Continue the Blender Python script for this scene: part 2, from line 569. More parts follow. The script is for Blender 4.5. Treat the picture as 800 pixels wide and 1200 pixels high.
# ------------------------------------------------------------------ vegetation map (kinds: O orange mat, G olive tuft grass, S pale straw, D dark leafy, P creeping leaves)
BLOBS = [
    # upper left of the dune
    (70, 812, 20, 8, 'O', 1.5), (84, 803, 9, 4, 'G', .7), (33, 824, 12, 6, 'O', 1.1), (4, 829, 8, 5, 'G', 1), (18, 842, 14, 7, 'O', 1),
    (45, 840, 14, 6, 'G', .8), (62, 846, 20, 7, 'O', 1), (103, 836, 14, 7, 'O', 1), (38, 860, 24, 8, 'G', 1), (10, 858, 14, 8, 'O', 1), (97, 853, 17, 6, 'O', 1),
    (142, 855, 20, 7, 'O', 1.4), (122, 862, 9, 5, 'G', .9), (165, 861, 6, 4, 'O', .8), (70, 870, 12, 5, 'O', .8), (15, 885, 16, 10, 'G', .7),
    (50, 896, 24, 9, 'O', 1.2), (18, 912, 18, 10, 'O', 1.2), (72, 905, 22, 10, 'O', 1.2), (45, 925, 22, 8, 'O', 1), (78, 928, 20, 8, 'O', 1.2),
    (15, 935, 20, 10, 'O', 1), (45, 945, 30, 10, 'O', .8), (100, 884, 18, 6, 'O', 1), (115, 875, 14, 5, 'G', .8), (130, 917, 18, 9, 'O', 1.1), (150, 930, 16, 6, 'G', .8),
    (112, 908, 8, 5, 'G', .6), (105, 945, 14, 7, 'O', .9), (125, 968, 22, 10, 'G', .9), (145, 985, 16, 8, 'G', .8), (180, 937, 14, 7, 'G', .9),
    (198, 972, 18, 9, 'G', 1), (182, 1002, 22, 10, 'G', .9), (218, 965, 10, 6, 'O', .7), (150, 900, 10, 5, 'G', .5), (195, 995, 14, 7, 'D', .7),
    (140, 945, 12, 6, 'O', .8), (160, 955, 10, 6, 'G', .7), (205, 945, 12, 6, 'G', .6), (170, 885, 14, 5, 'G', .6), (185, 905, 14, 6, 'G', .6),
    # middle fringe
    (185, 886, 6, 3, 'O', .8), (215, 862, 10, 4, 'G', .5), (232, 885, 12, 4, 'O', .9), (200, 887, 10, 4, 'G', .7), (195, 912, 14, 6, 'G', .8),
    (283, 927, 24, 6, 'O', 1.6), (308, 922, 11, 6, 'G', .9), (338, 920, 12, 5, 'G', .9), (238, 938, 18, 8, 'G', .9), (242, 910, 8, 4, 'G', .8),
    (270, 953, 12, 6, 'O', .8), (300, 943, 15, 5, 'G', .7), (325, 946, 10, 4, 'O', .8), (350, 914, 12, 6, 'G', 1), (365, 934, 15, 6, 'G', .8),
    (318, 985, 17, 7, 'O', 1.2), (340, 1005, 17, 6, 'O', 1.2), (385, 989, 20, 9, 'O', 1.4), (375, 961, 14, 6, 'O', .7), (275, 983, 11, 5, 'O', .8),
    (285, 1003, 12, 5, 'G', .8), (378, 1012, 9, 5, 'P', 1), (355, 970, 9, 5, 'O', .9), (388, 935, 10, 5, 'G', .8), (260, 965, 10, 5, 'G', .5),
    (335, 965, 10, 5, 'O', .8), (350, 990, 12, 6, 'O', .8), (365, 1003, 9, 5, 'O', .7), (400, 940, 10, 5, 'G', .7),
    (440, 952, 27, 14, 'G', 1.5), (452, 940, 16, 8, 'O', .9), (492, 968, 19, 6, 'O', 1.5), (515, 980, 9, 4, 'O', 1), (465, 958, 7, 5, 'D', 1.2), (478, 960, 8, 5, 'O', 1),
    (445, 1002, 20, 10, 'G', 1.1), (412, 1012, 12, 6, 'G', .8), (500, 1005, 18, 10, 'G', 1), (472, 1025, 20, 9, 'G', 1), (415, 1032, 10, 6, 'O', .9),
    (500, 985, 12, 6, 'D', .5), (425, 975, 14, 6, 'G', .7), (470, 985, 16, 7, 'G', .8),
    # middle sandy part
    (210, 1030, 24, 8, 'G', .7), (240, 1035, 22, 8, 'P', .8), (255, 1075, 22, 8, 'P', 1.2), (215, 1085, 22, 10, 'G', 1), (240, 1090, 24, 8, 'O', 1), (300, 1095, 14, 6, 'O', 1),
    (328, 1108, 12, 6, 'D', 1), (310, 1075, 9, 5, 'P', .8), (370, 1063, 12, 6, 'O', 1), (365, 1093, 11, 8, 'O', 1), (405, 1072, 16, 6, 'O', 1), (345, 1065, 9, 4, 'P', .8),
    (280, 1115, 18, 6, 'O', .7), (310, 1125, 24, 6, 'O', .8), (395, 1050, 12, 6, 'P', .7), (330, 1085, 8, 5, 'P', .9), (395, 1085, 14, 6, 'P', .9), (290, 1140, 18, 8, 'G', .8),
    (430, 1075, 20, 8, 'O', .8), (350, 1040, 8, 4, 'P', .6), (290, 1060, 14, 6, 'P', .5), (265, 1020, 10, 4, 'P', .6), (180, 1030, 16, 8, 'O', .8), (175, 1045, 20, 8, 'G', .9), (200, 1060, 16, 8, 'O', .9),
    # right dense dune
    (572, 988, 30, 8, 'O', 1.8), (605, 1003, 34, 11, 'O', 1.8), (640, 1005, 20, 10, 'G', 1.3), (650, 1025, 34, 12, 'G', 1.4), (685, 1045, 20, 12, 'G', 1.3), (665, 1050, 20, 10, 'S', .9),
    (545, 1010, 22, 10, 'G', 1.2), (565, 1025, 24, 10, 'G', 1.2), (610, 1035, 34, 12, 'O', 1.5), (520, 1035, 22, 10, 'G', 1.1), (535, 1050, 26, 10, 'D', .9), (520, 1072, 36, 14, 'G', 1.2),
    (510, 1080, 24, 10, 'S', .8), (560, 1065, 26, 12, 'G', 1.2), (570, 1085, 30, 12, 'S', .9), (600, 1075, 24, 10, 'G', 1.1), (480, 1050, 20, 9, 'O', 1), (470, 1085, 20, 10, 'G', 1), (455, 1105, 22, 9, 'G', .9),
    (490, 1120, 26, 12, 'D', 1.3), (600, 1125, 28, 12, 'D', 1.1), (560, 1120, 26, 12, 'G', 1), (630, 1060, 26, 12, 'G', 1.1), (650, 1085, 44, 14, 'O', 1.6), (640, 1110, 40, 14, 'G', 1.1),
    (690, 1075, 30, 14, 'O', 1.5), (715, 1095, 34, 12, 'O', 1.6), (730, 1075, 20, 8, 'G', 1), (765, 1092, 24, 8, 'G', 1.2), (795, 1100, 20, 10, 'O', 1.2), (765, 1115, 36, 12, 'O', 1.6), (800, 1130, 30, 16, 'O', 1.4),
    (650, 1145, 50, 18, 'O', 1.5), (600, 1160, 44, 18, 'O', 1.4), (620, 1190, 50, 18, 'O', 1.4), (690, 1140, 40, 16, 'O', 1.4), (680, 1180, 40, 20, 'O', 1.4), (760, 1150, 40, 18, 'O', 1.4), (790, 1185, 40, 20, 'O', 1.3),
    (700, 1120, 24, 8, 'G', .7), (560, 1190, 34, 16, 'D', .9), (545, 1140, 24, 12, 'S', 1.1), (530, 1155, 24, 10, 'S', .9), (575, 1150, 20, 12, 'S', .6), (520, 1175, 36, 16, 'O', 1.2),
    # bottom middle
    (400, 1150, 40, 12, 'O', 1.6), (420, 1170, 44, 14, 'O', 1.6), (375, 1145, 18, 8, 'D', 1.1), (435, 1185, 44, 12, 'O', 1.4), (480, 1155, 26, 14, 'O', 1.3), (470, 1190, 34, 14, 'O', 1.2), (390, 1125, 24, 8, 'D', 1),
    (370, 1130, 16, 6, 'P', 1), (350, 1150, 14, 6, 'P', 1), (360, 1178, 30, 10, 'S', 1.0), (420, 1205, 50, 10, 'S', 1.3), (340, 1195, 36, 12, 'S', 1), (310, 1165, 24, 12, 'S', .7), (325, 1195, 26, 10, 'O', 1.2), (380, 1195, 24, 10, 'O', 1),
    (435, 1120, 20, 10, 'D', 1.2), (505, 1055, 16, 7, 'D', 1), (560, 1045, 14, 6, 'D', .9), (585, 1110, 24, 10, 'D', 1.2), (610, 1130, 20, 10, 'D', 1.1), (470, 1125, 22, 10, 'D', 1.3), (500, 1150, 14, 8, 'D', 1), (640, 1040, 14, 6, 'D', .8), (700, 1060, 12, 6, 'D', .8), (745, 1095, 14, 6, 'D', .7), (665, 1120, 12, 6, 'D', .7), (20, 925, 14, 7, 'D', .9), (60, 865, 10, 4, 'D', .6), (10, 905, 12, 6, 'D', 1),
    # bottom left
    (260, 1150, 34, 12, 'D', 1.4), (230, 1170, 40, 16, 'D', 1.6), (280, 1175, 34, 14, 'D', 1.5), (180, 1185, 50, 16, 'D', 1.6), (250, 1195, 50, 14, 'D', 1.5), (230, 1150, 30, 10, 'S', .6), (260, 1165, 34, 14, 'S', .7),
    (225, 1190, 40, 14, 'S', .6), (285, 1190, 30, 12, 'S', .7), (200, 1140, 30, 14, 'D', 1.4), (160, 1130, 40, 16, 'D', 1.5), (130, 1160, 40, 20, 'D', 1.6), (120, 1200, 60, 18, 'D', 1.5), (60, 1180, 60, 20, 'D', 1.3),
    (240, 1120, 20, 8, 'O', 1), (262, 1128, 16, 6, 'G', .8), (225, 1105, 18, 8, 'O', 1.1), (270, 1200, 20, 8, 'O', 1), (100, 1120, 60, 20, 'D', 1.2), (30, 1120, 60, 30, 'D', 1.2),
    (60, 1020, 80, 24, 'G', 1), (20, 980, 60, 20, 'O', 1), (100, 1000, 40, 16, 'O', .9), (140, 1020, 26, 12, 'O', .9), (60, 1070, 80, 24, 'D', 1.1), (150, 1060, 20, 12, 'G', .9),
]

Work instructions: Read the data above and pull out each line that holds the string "part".

Written response:
Continue the Blender Python script for this scene: part 2, from line 569. More parts follow. The script is for Blender 4.5. Treat the picture as 800 pixels wide and 1200 pixels high.
    # middle sandy part